Harvard-Westlake has one of the most advanced broadcast programs, using three cameras and two student announcers. The school pays almost $2,400 a year to livestream.com, which is one of a growing number of companies that helps schools and organizations broadcast and archive events.

One of Harvard-Westlake's football announcers is baseball pitcher Gabe Golob, whose mother, Diane Diaz, is a former KNBC-TV Channel 4 anchor. He said she was texting him during a broadcast with suggestions. "It was such a great opportunity to be able to do something really only offered in college," he said.

The Southern Section charges a rights fee during the regular season if a school's broadcast appears on a secondary outlet, but schools eventually get the money back to offset any gate receipts lost or production expenses. The City Section requires prior approval of online broadcasts because Time Warner Cable has exclusive Web rights.

El Camino Real started experimenting with Web broadcasts two years ago. The costs are minimal: a camera that costs less than $300, a computer with software for less than $1,000 and, most important, an Internet connection.

There was no satellite truck, no makeup artist and no elaborate food spread when El Camino Real did a live stream of a state soccer playoff game last week. Students climbed a ladder to the roof of a classroom overlooking the football field and carried a small camera, a couple of chairs, a 250-foot cable to attach to an Internet connection, a TV monitor and a computer. One student ran the camera while Schaefer and his color commentator, sophomore Matt Boerner, passed a microphone back and forth from their position sitting behind a table as the game unfolded.
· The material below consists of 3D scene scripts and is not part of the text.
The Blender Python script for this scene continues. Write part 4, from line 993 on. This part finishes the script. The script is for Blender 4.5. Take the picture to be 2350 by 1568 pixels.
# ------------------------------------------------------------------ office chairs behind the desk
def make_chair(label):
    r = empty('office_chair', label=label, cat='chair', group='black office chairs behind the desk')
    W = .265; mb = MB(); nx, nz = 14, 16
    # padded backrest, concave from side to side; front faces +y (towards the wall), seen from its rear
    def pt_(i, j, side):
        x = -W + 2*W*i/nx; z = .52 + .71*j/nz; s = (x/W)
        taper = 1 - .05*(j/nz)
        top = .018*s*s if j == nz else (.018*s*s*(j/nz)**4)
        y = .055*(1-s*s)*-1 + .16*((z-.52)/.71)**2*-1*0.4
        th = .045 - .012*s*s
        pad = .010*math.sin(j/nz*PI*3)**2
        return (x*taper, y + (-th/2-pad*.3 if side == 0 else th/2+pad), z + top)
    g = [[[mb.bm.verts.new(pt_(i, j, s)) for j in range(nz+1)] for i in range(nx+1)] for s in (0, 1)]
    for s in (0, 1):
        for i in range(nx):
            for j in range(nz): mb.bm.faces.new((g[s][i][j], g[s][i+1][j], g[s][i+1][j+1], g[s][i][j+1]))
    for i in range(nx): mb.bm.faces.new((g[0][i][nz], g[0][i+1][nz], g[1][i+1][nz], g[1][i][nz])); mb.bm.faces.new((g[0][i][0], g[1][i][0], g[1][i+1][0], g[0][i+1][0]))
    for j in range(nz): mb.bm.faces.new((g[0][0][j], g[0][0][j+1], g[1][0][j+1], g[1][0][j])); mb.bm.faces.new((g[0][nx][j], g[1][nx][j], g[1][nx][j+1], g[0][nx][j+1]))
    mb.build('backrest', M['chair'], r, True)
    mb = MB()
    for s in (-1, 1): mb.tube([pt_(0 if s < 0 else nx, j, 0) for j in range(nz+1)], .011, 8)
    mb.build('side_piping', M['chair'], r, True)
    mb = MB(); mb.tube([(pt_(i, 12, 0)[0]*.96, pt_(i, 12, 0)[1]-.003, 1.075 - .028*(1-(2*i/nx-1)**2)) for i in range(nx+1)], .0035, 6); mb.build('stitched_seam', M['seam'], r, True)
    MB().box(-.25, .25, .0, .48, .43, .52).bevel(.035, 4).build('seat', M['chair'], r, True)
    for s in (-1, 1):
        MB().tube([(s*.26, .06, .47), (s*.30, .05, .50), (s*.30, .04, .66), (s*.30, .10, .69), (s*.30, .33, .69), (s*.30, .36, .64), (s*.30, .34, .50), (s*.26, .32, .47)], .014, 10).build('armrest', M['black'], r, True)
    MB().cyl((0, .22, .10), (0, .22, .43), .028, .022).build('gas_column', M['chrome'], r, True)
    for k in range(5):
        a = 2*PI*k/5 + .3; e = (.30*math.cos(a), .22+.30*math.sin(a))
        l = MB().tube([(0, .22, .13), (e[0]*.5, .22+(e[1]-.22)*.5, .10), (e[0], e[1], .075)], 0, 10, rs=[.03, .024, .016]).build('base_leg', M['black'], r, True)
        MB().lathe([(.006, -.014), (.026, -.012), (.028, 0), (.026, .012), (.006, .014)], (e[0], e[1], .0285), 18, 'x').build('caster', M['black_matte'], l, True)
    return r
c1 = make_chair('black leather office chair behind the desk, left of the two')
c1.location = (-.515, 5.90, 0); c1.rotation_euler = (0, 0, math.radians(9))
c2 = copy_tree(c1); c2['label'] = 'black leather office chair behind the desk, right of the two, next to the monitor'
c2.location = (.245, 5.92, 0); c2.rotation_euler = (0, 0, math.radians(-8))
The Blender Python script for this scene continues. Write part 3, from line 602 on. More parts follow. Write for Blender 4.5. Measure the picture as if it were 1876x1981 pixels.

A couple of days laterthe broadcast of another soccer game was limited to audio only, because high winds meant the students weren't allowed on the roof, and a pole would have been in the way of the camera shooting from a classroom. So goes life as a high school broadcaster.

"I've met some broadcasting idols and people at different universities, and they never had this opportunity. I really hope this is what I keep doing," Schaefer said.

Schaefer is treating his play-by-play experience as if he were getting paid, though his adult journalism adviser said, "Sometimes I offer him a stick of gum."

All he needs is an agent and a hair stylist and he'll be on his way.